-- start AVAILABLE DATA --
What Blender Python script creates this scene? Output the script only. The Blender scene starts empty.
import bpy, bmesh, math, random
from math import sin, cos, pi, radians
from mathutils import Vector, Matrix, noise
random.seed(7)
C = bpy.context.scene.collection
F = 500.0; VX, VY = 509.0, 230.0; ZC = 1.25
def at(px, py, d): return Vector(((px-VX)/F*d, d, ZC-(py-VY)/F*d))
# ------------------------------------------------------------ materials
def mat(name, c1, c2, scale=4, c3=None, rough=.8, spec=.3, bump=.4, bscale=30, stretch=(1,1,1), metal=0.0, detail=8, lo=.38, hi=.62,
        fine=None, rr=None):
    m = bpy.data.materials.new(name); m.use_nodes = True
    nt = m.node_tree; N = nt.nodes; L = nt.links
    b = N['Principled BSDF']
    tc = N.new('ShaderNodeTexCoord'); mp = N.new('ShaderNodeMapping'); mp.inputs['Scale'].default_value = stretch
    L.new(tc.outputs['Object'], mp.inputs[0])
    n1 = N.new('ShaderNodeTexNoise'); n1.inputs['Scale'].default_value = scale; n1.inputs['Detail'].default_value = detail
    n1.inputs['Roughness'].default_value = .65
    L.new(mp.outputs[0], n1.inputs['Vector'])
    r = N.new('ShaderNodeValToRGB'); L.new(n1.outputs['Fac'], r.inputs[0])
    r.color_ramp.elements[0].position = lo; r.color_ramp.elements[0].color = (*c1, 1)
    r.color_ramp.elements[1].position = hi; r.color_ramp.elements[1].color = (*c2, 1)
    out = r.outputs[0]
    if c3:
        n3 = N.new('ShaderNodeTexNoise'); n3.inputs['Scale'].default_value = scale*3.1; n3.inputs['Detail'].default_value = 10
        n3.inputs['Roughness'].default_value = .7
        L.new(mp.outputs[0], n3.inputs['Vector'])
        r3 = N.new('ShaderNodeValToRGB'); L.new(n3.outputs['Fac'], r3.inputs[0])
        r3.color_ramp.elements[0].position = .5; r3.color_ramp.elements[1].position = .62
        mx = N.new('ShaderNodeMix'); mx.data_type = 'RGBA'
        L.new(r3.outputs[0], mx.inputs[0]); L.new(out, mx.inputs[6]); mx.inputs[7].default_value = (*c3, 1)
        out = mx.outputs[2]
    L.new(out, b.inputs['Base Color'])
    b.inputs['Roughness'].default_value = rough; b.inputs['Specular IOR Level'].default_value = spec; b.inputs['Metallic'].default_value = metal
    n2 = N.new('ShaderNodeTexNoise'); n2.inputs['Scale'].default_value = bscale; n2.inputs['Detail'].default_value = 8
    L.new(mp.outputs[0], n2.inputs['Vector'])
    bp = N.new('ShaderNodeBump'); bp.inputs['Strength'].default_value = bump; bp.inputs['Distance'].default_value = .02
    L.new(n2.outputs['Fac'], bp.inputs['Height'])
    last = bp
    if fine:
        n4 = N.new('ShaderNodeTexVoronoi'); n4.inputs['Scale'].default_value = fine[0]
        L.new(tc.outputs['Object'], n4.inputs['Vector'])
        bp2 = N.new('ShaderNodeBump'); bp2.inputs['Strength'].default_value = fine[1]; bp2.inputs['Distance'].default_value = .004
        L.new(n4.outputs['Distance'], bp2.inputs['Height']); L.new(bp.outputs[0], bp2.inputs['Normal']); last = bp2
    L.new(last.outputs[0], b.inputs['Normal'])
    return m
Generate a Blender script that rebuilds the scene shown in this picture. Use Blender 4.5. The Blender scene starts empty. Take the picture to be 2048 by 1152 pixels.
-- end AVAILABLE DATA --
GOAL
Give all the records again. Match them exactly.

ANSWER BELOW
What Blender Python script creates this scene? Output the script only. The Blender scene starts empty.
import bpy, bmesh, math, random
from math import sin, cos, pi, radians
from mathutils import Vector, Matrix, noise
random.seed(7)
C = bpy.context.scene.collection
F = 500.0; VX, VY = 509.0, 230.0; ZC = 1.25
def at(px, py, d): return Vector(((px-VX)/F*d, d, ZC-(py-VY)/F*d))
# ------------------------------------------------------------ materials
def mat(name, c1, c2, scale=4, c3=None, rough=.8, spec=.3, bump=.4, bscale=30, stretch=(1,1,1), metal=0.0, detail=8, lo=.38, hi=.62,
        fine=None, rr=None):
    m = bpy.data.materials.new(name); m.use_nodes = True
    nt = m.node_tree; N = nt.nodes; L = nt.links
    b = N['Principled BSDF']
    tc = N.new('ShaderNodeTexCoord'); mp = N.new('ShaderNodeMapping'); mp.inputs['Scale'].default_value = stretch
    L.new(tc.outputs['Object'], mp.inputs[0])
    n1 = N.new('ShaderNodeTexNoise'); n1.inputs['Scale'].default_value = scale; n1.inputs['Detail'].default_value = detail
    n1.inputs['Roughness'].default_value = .65
    L.new(mp.outputs[0], n1.inputs['Vector'])
    r = N.new('ShaderNodeValToRGB'); L.new(n1.outputs['Fac'], r.inputs[0])
    r.color_ramp.elements[0].position = lo; r.color_ramp.elements[0].color = (*c1, 1)
    r.color_ramp.elements[1].position = hi; r.color_ramp.elements[1].color = (*c2, 1)
    out = r.outputs[0]
    if c3:
        n3 = N.new('ShaderNodeTexNoise'); n3.inputs['Scale'].default_value = scale*3.1; n3.inputs['Detail'].default_value = 10
        n3.inputs['Roughness'].default_value = .7
        L.new(mp.outputs[0], n3.inputs['Vector'])
        r3 = N.new('ShaderNodeValToRGB'); L.new(n3.outputs['Fac'], r3.inputs[0])
        r3.color_ramp.elements[0].position = .5; r3.color_ramp.elements[1].position = .62
        mx = N.new('ShaderNodeMix'); mx.data_type = 'RGBA'
        L.new(r3.outputs[0], mx.inputs[0]); L.new(out, mx.inputs[6]); mx.inputs[7].default_value = (*c3, 1)
        out = mx.outputs[2]
    L.new(out, b.inputs['Base Color'])
    b.inputs['Roughness'].default_value = rough; b.inputs['Specular IOR Level'].default_value = spec; b.inputs['Metallic'].default_value = metal
    n2 = N.new('ShaderNodeTexNoise'); n2.inputs['Scale'].default_value = bscale; n2.inputs['Detail'].default_value = 8
    L.new(mp.outputs[0], n2.inputs['Vector'])
    bp = N.new('ShaderNodeBump'); bp.inputs['Strength'].default_value = bump; bp.inputs['Distance'].default_value = .02
    L.new(n2.outputs['Fac'], bp.inputs['Height'])
    last = bp
    if fine:
        n4 = N.new('ShaderNodeTexVoronoi'); n4.inputs['Scale'].default_value = fine[0]
        L.new(tc.outputs['Object'], n4.inputs['Vector'])
        bp2 = N.new('ShaderNodeBump'); bp2.inputs['Strength'].default_value = fine[1]; bp2.inputs['Distance'].default_value = .004
        L.new(n4.outputs['Distance'], bp2.inputs['Height']); L.new(bp.outputs[0], bp2.inputs['Normal']); last = bp2
    L.new(last.outputs[0], b.inputs['Normal'])
    return m
Generate a Blender script that rebuilds the scene shown in this picture. Use Blender 4.5. The Blender scene starts empty. Take the picture to be 2048 by 1152 pixels.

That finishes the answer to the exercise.